Driving to work one morning, I got an eerie feeling that something wasn’t right. I don’t like to show up late or call off, but it became obvious that something required my attention. That something was the vehicle I was driving.
Going down a back country road in the predawn hours of the day, I felt something tug on the back of the truck — something I wasn’t familiar with. When I turned around in the seat to look behind me, I could see the tailgate escaping the latches that were supposed to hold it in place.
Quickly, I stopped the car, got out and retrieved the tailgate. Unable to affix it, I called work and told them I would be a few minutes late. Some still harass me to this day as the only person to call in late because they lost their tailgate.
Unfortunately, it just never could rejoin the bed properly and without that piece of metal between the sides of the bed, the truck looked like it was driving off road during an earthquake. The sides were structurally unsound, due to the amount of rust and lack of material to oxidize more. Each time the truck hit a bump a chunk of rust the size of a plate jarred loose and fell to the ground. Eventually, I felt uneasy even driving it on the road, although I did have dreams of taking it through a car wash, just to see what would happen.
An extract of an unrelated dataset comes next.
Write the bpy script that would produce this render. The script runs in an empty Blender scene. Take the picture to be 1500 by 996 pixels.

I eventually just tried to use the snot out of it. I moved countless loads of rocks into the woods, where I dug a pond. I loaded the bed with so much weight that the tires touched the rotted pieces of steel that were most closely identified as the fenders. The bottom of the bumper scraped the ground as it rode through the pasture and into the woods to unload.
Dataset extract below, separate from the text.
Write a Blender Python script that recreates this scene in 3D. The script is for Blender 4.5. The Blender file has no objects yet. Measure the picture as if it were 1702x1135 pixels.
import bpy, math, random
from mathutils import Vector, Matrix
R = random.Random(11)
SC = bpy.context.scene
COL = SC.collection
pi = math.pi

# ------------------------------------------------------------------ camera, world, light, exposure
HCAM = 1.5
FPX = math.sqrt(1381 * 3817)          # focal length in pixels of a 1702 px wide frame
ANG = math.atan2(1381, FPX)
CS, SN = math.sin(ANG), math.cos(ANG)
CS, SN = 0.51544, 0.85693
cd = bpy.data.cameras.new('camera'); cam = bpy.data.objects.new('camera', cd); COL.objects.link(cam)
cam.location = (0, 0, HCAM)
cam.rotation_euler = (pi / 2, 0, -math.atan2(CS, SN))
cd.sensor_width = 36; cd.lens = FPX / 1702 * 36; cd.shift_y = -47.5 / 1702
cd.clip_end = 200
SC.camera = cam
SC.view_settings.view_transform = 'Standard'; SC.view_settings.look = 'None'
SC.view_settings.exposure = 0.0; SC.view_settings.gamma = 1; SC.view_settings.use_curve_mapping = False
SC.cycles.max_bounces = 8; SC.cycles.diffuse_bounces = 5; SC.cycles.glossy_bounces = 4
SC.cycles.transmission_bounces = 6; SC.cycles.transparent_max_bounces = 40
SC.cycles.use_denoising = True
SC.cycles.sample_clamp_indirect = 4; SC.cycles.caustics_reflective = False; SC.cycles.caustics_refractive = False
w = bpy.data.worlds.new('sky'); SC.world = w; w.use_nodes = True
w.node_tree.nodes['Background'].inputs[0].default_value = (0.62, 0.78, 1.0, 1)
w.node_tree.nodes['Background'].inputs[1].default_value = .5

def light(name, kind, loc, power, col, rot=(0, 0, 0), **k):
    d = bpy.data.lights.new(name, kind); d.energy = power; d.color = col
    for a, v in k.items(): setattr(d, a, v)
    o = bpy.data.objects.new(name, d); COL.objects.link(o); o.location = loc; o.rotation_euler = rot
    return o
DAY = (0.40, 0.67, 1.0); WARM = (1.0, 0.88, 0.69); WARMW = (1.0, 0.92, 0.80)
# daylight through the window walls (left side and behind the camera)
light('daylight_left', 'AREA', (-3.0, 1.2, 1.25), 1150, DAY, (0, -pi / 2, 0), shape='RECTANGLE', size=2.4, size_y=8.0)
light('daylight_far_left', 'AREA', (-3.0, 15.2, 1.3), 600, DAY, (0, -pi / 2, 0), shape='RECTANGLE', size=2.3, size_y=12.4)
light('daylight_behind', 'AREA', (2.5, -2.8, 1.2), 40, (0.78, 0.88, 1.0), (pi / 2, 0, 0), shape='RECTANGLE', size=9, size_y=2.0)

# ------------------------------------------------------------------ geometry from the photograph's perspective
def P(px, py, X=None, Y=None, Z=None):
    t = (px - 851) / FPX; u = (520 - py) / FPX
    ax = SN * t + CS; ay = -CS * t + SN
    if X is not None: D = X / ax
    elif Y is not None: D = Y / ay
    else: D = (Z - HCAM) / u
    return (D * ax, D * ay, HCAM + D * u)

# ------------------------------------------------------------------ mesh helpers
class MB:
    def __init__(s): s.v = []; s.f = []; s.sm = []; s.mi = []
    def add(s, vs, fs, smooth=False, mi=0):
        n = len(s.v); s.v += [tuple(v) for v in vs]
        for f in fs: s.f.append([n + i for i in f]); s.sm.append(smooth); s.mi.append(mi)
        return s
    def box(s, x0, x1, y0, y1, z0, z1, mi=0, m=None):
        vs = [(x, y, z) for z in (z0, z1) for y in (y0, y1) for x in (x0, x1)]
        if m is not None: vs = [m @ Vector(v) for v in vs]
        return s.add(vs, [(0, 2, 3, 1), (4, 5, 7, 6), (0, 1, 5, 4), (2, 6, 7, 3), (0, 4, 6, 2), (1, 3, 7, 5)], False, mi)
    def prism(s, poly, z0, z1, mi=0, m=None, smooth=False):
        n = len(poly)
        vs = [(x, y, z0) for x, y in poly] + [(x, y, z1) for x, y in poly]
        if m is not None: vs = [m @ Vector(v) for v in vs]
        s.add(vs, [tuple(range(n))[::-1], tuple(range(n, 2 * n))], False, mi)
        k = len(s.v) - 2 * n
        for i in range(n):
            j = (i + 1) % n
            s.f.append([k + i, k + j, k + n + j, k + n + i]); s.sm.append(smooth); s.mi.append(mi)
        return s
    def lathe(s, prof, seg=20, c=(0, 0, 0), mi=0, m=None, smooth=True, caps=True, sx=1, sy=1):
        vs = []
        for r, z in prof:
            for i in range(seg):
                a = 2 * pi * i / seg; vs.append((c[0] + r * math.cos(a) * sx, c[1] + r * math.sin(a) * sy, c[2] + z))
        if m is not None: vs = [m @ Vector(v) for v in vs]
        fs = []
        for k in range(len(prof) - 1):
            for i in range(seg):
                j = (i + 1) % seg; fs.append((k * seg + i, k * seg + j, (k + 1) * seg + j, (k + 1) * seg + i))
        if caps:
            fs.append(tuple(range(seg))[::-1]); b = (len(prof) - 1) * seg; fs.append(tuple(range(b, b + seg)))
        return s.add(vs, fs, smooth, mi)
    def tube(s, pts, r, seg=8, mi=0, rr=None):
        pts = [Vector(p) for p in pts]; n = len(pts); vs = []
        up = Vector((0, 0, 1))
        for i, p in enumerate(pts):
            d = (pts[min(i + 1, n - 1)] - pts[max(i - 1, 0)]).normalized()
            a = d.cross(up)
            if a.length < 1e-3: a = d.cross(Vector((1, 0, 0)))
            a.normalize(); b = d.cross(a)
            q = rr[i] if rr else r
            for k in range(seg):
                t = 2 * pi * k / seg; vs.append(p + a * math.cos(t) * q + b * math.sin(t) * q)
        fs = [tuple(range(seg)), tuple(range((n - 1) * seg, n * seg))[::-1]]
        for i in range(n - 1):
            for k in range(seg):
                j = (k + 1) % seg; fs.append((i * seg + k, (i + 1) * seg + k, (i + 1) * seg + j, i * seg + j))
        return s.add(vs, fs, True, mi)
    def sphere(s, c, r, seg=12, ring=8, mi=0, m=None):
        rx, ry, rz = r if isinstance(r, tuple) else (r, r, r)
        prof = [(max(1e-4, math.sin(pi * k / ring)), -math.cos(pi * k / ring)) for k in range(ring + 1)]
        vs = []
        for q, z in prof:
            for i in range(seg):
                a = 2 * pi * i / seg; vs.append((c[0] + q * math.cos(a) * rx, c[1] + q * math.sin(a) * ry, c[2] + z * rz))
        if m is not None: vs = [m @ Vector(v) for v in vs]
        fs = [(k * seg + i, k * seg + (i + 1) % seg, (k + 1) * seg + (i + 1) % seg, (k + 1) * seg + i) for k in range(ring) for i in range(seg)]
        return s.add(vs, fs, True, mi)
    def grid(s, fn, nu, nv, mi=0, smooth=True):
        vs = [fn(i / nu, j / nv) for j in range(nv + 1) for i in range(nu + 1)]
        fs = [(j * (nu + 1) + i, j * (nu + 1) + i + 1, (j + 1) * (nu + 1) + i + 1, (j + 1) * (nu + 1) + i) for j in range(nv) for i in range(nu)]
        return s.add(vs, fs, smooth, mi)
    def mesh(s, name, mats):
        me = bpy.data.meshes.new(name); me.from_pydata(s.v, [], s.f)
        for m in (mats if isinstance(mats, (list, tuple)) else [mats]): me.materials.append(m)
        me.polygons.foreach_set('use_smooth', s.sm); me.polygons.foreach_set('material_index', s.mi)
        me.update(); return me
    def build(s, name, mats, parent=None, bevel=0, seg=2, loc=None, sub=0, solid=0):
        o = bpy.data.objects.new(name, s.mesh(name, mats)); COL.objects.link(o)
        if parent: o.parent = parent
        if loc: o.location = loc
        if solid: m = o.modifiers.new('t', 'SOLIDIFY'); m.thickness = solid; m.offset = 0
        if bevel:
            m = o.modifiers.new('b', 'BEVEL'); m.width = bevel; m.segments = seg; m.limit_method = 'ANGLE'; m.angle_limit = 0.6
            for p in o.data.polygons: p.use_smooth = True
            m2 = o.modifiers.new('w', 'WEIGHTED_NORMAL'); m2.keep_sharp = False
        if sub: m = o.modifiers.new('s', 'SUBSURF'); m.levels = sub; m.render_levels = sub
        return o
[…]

While I wouldn’t mind a nicer truck, this truck kinda grew on me. After surviving the onslaught I doled onto it, it was time for an upgrade. This was decided after I fell through the floor of the bed multiple times trying to load square bales. It needed something more.
Looking around, I found a few pieces of 4×4 that were intended for a fence around the chicken coop, before I struggled to contend with Pythagorean’s theorem and reluctantly gave up. I found some nuts and bolts and a reciprocating saw that made the bed removal tolerable for three of us. Using my tractors’ boom pole and a chain as some good leverage, I managed to cut and rip the remaining rust infestation off the frame of the truck.
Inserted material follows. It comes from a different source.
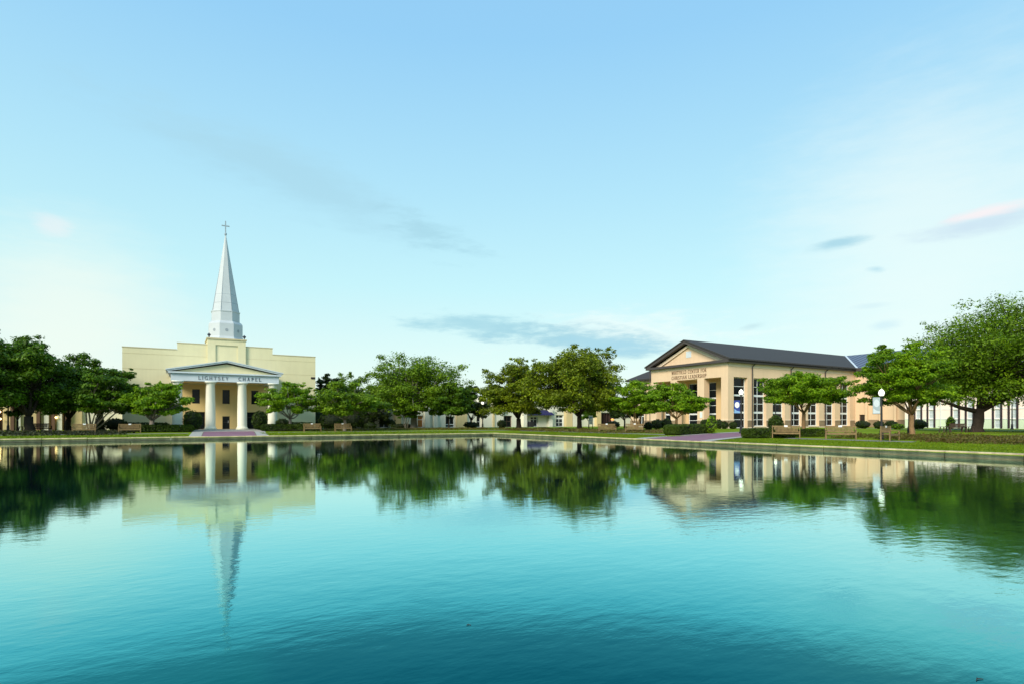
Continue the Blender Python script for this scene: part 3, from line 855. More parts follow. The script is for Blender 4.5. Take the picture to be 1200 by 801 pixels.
def lettering(parent, fac, text, a_start, a_end, z, h, d, m, space=0.55, flip=False, gap=0.12):
    """raised serif letters; flip when the facade axis runs right-to-left in view"""
    w = sum((GL[c][0] + gap) if c != ' ' else space for c in text) - gap
    sx = abs(a_end - a_start) / w; x = 0.0
    mb = MB(); sgn = -1 if flip else 1; made = []
    k_thick, k_thin = 0.13, 0.07
    def seg(p, q, wd):
        nonlocal mb
        a = Vector((p[0] * sx, p[1] * h)); b = Vector((q[0] * sx, q[1] * h)); t = b - a
        if t.length < 1e-6: return
        t.normalize(); nrm = Vector((-t.y, t.x)) * wd * h / 2
        pts = [a + nrm, a - nrm, b - nrm, b + nrm]
        front = [fac.P(a_start + sgn * p_.x, z + p_.y, d) for p_ in pts]
        back = [fac.P(a_start + sgn * p_.x, z + p_.y, d + 0.05) for p_ in pts]
        n = len(mb.v); mb.v += front + back
        mb.f += [(n,n+1,n+2,n+3), (n+7,n+6,n+5,n+4)] + [(n+i, n+4+i, n+4+(i+1)%4, n+(i+1)%4) for i in range(4)]
        mb.m += [0]*6
    for c in text:
        if c == ' ': x += space; continue
        mb = MB()
        wdt, strokes = GL[c]
        for kind, pl in strokes:
            wd = k_thick if kind == 'k' else k_thin
            pl = [(px + x, py) for px, py in pl]
            for p, q in zip(pl, pl[1:]): seg(p, q, wd)
            if len(pl) == 2 and abs(pl[0][1] - pl[1][1]) > 0.6:
                for e in pl:
                    if e[1] in (0, 1): seg((e[0] - .11, e[1] + (.03 if e[1] == 0 else -.03)), (e[0] + .11, e[1] + (.03 if e[1] == 0 else -.03)), 0.06)
        x += wdt + gap
        made.append(mb.build('letter', m, parent))
    return made

# ------------------------------------------------------------------ church with the spire
def church():
    U = 6.0
    root = empty('church_building', (U, 91, 0.45), 'cream stucco church with stepped parapet, white spire and four-column portico', 'church')
    fz = 0.55
    Fw = Facade('u', 91.0)
    wins = [(2.35, 4.1, 6.08), (6.1, 4.1, 6.1), (9.85, 4.1, 6.08)]
    hw = 0.47
    holes = [(x - hw, x + hw, a, b) for x, a, b in wins] + [(6.1 - .47, 6.1 + .47, fz, 2.35)] + [(1.05, 3.45, fz, 2.95), (8.7, 11.1, fz, 2.95)]
    # portico back wall (ochre, warm porch glow in its colour) between the outer columns
    p = MB(); Fw.wall(p, -0.35, 12.15, fz, 6.75, holes, 0.35)
    p.build('portico_wall', M['portico'], root)
    for x, a, b in wins:
        Fw.window(root, x - hw, x + hw, a, b, 0.22, 1, 1, M['darkdoor'], M['glass'], 0.06)
    for a, b, z1, c in ((6.1 - .47, 6.1 + .47, 2.35, 1), (1.05, 3.45, 2.95, 2), (8.7, 11.1, 2.95, 2)):
        do = Fw.window(root, a, b, fz, z1, 0.26, c, [(2.2, .08)] if c == 2 else [(1.5, .06)], M['darkdoor'], M['glass'], 0.09, name='door')
        hb = MB(); mid = (a + b) / 2 + (0.1 if c == 2 else 0.28)
        Fw.box(hb, mid - .02, mid + .02, 1.4, 1.75, 0.12, 0.16); hb.build('handle', M['frame'], do)
    # main mass and parapet steps
    w = MB()
    w.box(-6.15, -0.37, 91, 128, 0.2, 11.37); w.box(12.17, 18.35, 91, 128, 0.2, 11.37)
    w.box(-0.37, 12.17, 91.36, 128, 0.2, 6.75)
    w.box(-0.37, 12.17, 91, 128, 6.75, 11.37)
    w.box(0.1, 12.25, 91.004, 96, 11.37, 12.3)
    w.build('wall', M['stucco'], root)
    c = MB()
    for a, b, y0, z in ((-6.2, 0.05, 90.95, 11.37), (12.3, 18.4, 90.95, 11.37), (0.05, 3.7, 90.95, 12.3), (8.66, 12.3, 90.95, 12.3)):
        c.box(a, b, y0, 91.35, z, z + 0.10)
    c.box(-6.2, -5.85, 91.35, 128, 11.37, 11.47); c.box(18.05, 18.4, 91.35, 128, 11.37, 11.47)
    c.each('coping', M['joint'], root)
    j = MB()
    for z in (8.6, 10.6):
        j.box(-6.15, -0.45, 90.985, 91, z, z + .035); j.box(12.2, 18.35, 90.985, 91, z, z + .035)
        if z > 9.5: j.box(-0.45, 3.7, 90.985, 91, z, z + .035); j.box(8.7, 12.2, 90.985, 91, z, z + .035)
    for z in (3.6, 6.2): j.box(-6.15, -0.9, 90.985, 91, z, z + .03); j.box(12.7, 18.35, 90.985, 91, z, z + .03)
    j.each('wall_joint', M['joint'], root)
    # raised central bay with sunk panel, carrying the steeple
    t = MB(); Ft = Facade('u', 90.7)
    Ft.wall(t, 3.75, 8.62, 8.0, 13.1, [(4.75, 7.6, 8.0, 12.35)], 0.16)
    t.box(3.75, 8.62, 90.87, 96.3, 8.0, 13.1)
    t.build('tower', M['stucco'], root)
    t2 = MB(); t2.box(3.62, 8.75, 90.55, 96.45, 13.1, 13.3); t2.build('tower_cornice', M['joint'], root)
    sv = MB(); Fw.box(sv, 17.7, 18.33, 8.05, 8.35, -0.06, -0.002); sv.build('vent', M['darkdoor'], root)
    # steeple, octagonal
    cx, cy = 6.2, 93.5
    oc = math.pi / 8
    k8 = 1 / math.cos(oc)
    s = MB()
    s.lathe(cx, cy, [(2.45 * k8, 13.3), (2.25 * k8, 13.55), (2.18 * k8, 13.75), (2.18 * k8, 15.55), (2.02 * k8, 15.8), (1.80 * k8, 15.95),
                     (1.80 * k8, 17.25), (1.86 * k8, 17.3), (1.86 * k8, 17.42)], 8, 0, oc)
    st = s.build('steeple_base', M['spire'], root)
    lv = MB()
    for i in range(8):
        a = -math.pi / 2 + i * math.pi / 4
        if i not in (0, 1, 7): continue
        px, py = cx + 2.2 * math.cos(a), cy + 2.2 * math.sin(a)
        n = len(lv.v); tx, ty = -math.sin(a), math.cos(a)
        pts = [(px + tx * .2 * math.cos(q) , py + ty * .2 * math.cos(q), 14.6 + .22 * math.sin(q)) for q in np.linspace(0, 2*math.pi, 13)[:-1]]
        lv.face(pts)
    lv.each('vent', M['seam'], st)
    sp = MB(); sp.lathe(cx, cy, [(1.70 * k8, 17.42), (0.06, 28.7)], 8, 0, oc)
    spo = sp.build('spire', M['spire'], root)
    sm = MB()
    for z in np.arange(18.6, 28, 1.25):
        r = 1.70 * k8 * (28.7 - z) / (28.7 - 17.42) + 0.012
        sm.lathe(cx, cy, [(r, z), (r - .003, z + .045)], 8, 0, oc)
    for i in range(8):
        a = oc + i * math.pi / 4
        sm.tube([(cx + 1.70 * k8 * math.cos(a), cy + 1.70 * k8 * math.sin(a), 17.42), (cx, cy, 28.75)], [0.045, 0.03], 4)
    sm.build('seam', M['seam'], spo)
    cr = MB()
    cr.lathe(cx, cy, [(0.06, 28.6), (0.16, 28.75), (0.16, 28.95), (0.05, 29.1)], 10)
    cr.box(cx - .07, cx + .07, cy - .07, cy + .07, 29.0, 30.75); cr.box(cx - .52, cx + .52, cy - .065, cy + .065, 29.98, 30.12)
    cr.build('cross', M['trim_dark'], root)
    for x in (3.95, 8.45):
        f = MB(); f.lathe(x, 90.9, [(.10, 13.3), (.06, 13.45), (.20, 13.62), (.24, 13.75), (.10, 13.85), (.02, 13.95)], 10)
        f.build('finial', M['letter'], root)
    # portico: floor, columns, entablature, pediment
    f = MB(); f.box(-1.3, 13.1, 83.6, 91.36, 0.1, fz); f.build('portico_floor', M['concrete'], root)
    for x in (0.12, 3.84, 7.6, 11.4):
        cm = MB()
        cm.box(x - .72, x + .72, 84.7 - .72, 84.7 + .72, fz, fz + .14)
        cm.lathe(x, 84.7, [(.68, fz + .14), (.70, fz + .24), (.62, fz + .34), (.60, fz + .5), (.595, 2.8), (.52, 6.4), (.55, 6.45), (.55, 6.52), (.66, 6.66)], 24)
        cm.box(x - .68, x + .68, 84.7 - .68, 84.7 + .68, 6.66, 6.80)
        co = cm.build('column', M['column'], root, smooth=False)
        for q in co.data.polygons: q.use_smooth = abs(q.normal.z) < 0.6 and len(q.vertices) == 4 and q.area < 1.2
    e = MB()
    x0, x1 = -0.62, 12.12
    e.box(x0, x1, 84.05, 85.35, 6.80, 7.75)
    e.box(x0, x0 + 1.2, 85.35, 90.97, 6.80, 7.75); e.box(x1 - 1.2, x1, 85.35, 90.97, 6.80, 7.75)
    en = e.build('entablature', M['trim'], root)
    cl = MB(); cl.box(x0 + 1.2, x1 - 1.2, 85.35, 90.97, 6.9, 7.0); cl.build('ceiling', M['portico'], root)
    cn = MB(); cn.box(x0 - .28, x1 + .28, 83.75, 90.97, 7.752, 7.93); cn.build('cornice', M['trim'], root)
    pd = MB(); xm = (x0 + x1) / 2
    pd.prism([(x0 + .1, 7.93), (x1 - .1, 7.93), (xm, 9.12)], 84.25, 90.68); pd.build('pediment', M['stucco'], root)
    rk = MB()
    for sgn, xe in ((1, x0 - .42), (-1, x1 + .42)):
        hi = 9.62
        slope = (hi - 7.98) / (xm - (x0 - .42))
        rk.prism([(xe, 7.935), (xm, hi - .30), (xm, hi - 0.14), (xe, 8.15)] if sgn > 0 else [(xm, hi - .30), (xe, 7.935), (xe, 8.15), (xm, hi - 0.14)], 83.80, 84.24)
    rk.build('raking_cornice', M['trim'], root)
    rf = MB()
    for sgn, xe in ((1, x0 - .55), (-1, x1 + .55)):
        rf.prism([(xe, 8.10), (xm, 9.485), (xm, 9.60), (xe, 8.23)] if sgn > 0 else [(xm, 9.485), (xe, 8.10), (xe, 8.23), (xm, 9.60)], 83.7, 90.69)
    rf.build('portico_roof', M['trim'], root)
    Fe = Facade('u', 84.05)
    lettering(root, Fe, 'LIGHTSEY', 2.42, 6.2 - .30, 7.02, 0.44, -0.045, M['letter'], gap=0.42)
    lettering(root, Fe, 'CHAPEL', 7.1, 9.85, 7.02, 0.44, -0.045, M['letter'], gap=0.42)
    # steps
    s = MB()
    s.box(1.5, 9.3, 75.0, 75.55, 0.1, 0.47); s.box(1.5, 9.3, 75.55, 81.2, 0.1, 0.53); s.box(3.0, 8.3, 81.2, 83.6, 0.1, 0.535)
    s.build('steps', M['concrete'], root)
church()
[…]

In the end, I’m not sure Old Red is street legal. Not because it has race car abilities, but because the passenger mirror just flew off. A couple of wheels aren’t really good at holding air. And one of the rear lights that I wired into a mismeasured light bracket just kind of falls down. It’s as though the turn signal isn’t just blinking at you — it’s winking too.
The bed is now comprised of lumber, like an out-of-square deck, clad in treated decking. She hasn’t started in a little while, but there will always be a place for her in my heart and my yard!